Vale destacar que o estudo compara os dois segmentos (enquadráveis e não-enquadráveis) em termos de número de estabelecimentos (64,4% x 30,7%) e valor bruto da produção (22,9% x 76,3%), mas esquece de comparar a área ocupada por cada um deles!
Mas o aspecto menos polêmico e mais importante da posição defendida pela CNA está na seguinte afirmação, essa sim, feita no estudo:
“A exemplo de outros países, recomenda-se a busca de nova tipificação para o público alvo de programas de crédito agrícola, que tenha como pré-requisito a geração de renda no estabelecimento acima de determinado valor.

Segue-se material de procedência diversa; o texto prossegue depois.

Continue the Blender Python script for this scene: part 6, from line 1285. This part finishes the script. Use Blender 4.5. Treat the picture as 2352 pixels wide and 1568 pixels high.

Abaixo desse valor, tal público não se credenciaria a políticas direcionadas à produção, mas a políticas destinadas à erradicação da pobreza e à promoção do bem-estar social. A melhor compreensão desse público ajudaria a evitar o desenho de programas que acabam por reproduzir um modelo que propicia receitas muito baixas e multiplica a pobreza.”
Aqui se desnuda uma compreensão mais ampla sobre o meio rural brasileiro. A realidade da Agricultura Familiar mostrada pelo Censo é que ela tem um importante papel na segurança alimentar brasileira e na geração de emprego, pois produz mais por hectare e emprega mais. Mostrou que esse setor é viável quando pode contar com acesso a políticas públicas de crédito, assistência técnica e comercialização.
Já a posição da CNA, expressa no estudo, continua afirmando que uma parcela da população rural jamais vai ter condições de se viabilizar economicamente, e que não deve ser alvo daquelas políticas produtivas, restando a elas políticas assistenciais. A conseqüência dessa política é continuar incentivando o esvaziamento e a pauperização do campo, afinal, é mais fácil e barato dar assistência na cidade do que no campo. A conseqüência da aplicação dessas políticas no passado, nós estamos vendo com o inchaço das cidades.
Essa população “que não se credencia a políticas direcionadas a produção” tem sim condições de produzir! Basta que elas tenha acesso às políticas que sempre lhes foram negadas.
* Vinicius Macário é cientista social e assessor do Ministério do Desenvolvimento Agrário.